The college reports that over the past few years, the number of students from the northwest has dropped by between 350 and 400.
College President Jim Madder said the impact of demographic changes in the region is “an absolute dead straight line. It’s a decline of about two and a half per cent in the youth population per year, and that continues on for at least eight years or so.”
Madder told tbnewswatch.com the college has circumvented the decline largely by attracting international students.
He added that five years ago there were only about 30 international students enrolled, while today the number is 500 full-time students.
Over the same period, the college has doubled the number of students coming from southern Ontario, to a total of about 500.
Current full-time enrolment at the college is 3,400, down about 55 from last year, leaving Madder to describe the situation as “bouncing around, sort of, but stably because we’re attracting students” from elsewhere.
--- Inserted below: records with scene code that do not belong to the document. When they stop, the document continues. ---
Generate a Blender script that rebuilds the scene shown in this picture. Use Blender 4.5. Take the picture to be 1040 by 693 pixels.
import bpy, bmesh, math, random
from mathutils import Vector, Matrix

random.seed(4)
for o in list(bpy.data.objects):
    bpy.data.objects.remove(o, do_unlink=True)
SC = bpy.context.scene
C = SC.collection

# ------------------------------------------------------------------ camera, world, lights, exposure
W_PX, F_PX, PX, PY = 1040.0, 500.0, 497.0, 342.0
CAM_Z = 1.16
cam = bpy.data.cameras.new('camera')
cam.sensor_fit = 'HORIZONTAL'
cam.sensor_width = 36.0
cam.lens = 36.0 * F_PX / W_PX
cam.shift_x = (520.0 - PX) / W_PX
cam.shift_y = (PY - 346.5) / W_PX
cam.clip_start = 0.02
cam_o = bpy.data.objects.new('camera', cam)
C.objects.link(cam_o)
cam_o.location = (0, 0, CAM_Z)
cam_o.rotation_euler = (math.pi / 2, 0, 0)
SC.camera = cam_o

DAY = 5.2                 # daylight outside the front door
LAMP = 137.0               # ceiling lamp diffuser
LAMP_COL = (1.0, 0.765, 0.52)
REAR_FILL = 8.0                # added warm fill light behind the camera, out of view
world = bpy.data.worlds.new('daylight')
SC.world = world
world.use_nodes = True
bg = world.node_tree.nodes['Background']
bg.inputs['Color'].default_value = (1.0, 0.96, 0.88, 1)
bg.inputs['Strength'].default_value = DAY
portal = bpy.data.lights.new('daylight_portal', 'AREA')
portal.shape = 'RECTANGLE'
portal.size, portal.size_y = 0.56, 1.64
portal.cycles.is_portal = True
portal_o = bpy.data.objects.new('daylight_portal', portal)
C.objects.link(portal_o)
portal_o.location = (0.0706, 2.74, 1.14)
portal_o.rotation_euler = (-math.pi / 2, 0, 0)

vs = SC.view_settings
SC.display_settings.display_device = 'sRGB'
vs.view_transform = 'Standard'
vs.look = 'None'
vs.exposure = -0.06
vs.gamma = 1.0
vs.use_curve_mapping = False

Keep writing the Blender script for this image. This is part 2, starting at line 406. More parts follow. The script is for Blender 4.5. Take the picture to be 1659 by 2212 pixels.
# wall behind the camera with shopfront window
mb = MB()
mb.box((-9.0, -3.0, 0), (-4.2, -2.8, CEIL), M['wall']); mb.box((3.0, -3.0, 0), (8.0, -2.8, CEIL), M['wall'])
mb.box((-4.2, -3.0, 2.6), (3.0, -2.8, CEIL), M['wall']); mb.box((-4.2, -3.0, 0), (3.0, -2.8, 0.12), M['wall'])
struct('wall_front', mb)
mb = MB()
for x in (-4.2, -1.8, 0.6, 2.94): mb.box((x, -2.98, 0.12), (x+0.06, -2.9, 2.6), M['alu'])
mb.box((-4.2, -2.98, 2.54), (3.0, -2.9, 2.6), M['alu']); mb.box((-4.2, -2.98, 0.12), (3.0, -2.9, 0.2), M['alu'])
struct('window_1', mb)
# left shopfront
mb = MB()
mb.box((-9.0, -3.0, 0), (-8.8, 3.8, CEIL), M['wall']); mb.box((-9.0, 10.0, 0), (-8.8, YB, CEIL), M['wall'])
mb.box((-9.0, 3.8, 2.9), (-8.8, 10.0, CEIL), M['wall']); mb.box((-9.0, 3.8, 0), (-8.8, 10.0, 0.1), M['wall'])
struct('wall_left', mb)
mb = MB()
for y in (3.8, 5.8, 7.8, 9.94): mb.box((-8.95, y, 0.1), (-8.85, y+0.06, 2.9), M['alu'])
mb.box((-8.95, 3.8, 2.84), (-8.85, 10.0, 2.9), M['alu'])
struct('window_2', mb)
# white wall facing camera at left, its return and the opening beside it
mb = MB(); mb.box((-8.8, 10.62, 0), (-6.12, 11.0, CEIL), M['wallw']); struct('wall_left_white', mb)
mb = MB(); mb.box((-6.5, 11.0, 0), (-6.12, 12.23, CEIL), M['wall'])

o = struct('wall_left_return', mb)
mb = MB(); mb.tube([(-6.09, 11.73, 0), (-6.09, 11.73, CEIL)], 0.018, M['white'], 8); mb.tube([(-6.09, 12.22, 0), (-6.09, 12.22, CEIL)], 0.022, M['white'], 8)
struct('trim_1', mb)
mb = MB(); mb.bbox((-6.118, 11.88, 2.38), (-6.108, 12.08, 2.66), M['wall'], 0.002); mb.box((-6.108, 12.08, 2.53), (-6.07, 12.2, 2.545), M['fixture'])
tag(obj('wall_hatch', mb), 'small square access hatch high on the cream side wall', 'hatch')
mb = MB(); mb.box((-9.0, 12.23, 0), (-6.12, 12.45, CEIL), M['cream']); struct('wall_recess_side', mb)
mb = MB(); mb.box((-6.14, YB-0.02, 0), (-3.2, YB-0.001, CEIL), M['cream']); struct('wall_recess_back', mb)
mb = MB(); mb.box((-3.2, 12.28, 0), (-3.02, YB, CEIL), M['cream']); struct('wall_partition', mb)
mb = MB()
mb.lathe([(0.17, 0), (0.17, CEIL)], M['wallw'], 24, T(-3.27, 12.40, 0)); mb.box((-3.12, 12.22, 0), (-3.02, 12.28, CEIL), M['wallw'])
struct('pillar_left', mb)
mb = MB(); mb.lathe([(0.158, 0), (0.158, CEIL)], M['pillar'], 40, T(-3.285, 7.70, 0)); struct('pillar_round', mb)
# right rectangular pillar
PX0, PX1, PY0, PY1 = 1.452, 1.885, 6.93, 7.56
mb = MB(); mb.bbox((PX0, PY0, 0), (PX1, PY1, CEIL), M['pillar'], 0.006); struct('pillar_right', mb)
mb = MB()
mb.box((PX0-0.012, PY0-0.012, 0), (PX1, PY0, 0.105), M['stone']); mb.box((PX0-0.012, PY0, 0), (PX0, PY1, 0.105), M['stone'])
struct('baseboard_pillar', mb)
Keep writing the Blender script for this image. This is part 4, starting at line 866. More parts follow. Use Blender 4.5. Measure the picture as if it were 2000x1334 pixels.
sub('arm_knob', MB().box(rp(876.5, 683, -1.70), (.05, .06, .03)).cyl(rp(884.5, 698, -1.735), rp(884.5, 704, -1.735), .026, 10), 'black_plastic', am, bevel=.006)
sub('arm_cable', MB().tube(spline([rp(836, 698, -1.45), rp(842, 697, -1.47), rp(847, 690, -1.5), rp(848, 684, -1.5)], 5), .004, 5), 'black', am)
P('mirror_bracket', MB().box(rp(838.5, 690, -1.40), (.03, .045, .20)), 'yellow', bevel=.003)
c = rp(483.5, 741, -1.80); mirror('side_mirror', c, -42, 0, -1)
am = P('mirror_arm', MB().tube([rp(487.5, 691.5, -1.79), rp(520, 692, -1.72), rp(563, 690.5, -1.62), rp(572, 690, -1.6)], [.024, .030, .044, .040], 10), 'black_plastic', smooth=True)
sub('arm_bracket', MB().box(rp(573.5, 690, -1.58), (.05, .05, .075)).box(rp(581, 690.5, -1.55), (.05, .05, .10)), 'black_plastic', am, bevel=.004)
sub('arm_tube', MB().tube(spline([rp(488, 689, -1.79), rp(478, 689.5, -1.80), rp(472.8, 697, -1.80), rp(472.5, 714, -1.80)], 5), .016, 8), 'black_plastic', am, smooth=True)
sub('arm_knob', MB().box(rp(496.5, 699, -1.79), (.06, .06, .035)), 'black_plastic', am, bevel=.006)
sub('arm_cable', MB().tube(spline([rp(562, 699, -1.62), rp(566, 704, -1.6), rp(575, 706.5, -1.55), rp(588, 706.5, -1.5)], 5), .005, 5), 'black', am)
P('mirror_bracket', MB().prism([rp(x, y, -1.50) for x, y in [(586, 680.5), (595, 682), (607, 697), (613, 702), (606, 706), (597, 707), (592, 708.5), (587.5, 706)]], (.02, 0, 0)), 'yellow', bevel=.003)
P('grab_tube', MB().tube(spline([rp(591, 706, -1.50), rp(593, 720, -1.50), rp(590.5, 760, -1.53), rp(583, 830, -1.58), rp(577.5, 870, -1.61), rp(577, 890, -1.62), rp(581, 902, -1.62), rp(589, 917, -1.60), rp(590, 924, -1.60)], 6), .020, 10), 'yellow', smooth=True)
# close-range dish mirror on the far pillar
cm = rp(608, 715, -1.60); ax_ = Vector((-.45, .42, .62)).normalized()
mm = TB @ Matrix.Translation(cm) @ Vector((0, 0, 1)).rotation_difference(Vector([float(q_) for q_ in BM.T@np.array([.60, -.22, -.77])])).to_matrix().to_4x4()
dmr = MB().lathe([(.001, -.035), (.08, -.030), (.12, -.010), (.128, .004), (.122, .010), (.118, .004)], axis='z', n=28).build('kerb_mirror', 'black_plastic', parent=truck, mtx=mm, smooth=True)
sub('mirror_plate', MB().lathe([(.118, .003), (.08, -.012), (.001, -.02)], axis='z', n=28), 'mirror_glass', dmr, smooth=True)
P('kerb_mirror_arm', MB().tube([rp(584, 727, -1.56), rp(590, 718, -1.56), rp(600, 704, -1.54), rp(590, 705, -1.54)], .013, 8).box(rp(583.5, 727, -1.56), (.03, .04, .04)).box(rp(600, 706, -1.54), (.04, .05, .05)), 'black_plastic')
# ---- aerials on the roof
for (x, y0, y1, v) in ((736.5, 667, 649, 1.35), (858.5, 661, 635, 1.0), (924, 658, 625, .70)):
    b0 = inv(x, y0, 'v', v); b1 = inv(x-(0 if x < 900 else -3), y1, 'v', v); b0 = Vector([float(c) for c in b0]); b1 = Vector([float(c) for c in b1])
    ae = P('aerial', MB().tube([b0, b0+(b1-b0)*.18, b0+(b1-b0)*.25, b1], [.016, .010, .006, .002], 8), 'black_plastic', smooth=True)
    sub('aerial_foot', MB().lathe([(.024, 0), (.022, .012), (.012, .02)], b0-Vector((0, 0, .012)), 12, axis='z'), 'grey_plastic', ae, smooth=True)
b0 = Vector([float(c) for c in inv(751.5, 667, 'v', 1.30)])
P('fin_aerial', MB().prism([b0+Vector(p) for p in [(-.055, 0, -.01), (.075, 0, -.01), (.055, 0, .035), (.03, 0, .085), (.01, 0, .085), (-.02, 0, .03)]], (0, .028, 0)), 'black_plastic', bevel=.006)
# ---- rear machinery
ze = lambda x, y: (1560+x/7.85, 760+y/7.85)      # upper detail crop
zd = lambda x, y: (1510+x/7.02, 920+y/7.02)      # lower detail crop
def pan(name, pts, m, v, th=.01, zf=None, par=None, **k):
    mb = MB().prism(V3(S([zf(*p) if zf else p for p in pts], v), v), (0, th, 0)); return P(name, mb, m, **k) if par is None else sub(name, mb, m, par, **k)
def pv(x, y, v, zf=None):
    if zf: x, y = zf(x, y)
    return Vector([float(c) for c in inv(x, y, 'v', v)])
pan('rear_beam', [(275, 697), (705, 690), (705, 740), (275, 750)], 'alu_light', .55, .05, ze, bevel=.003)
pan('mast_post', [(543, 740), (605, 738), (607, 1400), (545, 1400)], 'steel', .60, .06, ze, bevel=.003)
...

Madder said many other areas of Ontario are affected by the declining number of youth.
“It’s the same sort of trend that we have," he said. "We hit it a bit earlier, but it’s declining unless you’re in the Greater Toronto Area.”
More than half of the overseas students at Confederation have come from India, but Madder said the college is wary of becoming too dependent on any one country.
“Actually we’re still continuing to grow in India while we’re starting to put more of our resources into places like China, Ukraine or other countries … countries that have a growing middle class that want their young people educated,” he said.
Dealing with demographic changes in Canada involves more than the expansion of recruiting efforts.
Madder said the college is working hard “to develop programming and reasons for people to come to us.”
He pointed to new student accommodation, a wellness centre and a technology hub which is set to open in about two years.
The hub will allow the college to add other types of manufacturing programs to its current offerings.
The college president noted that recruiting students from outside the region allows the college to maintain existing programs, so “we need to look very carefully as to what programs they are interested in as well,” he said.
“If we didn’t have those 750 students — the additional 250 from the south and the 500 from overseas — we’d be significantly smaller than we currently are.”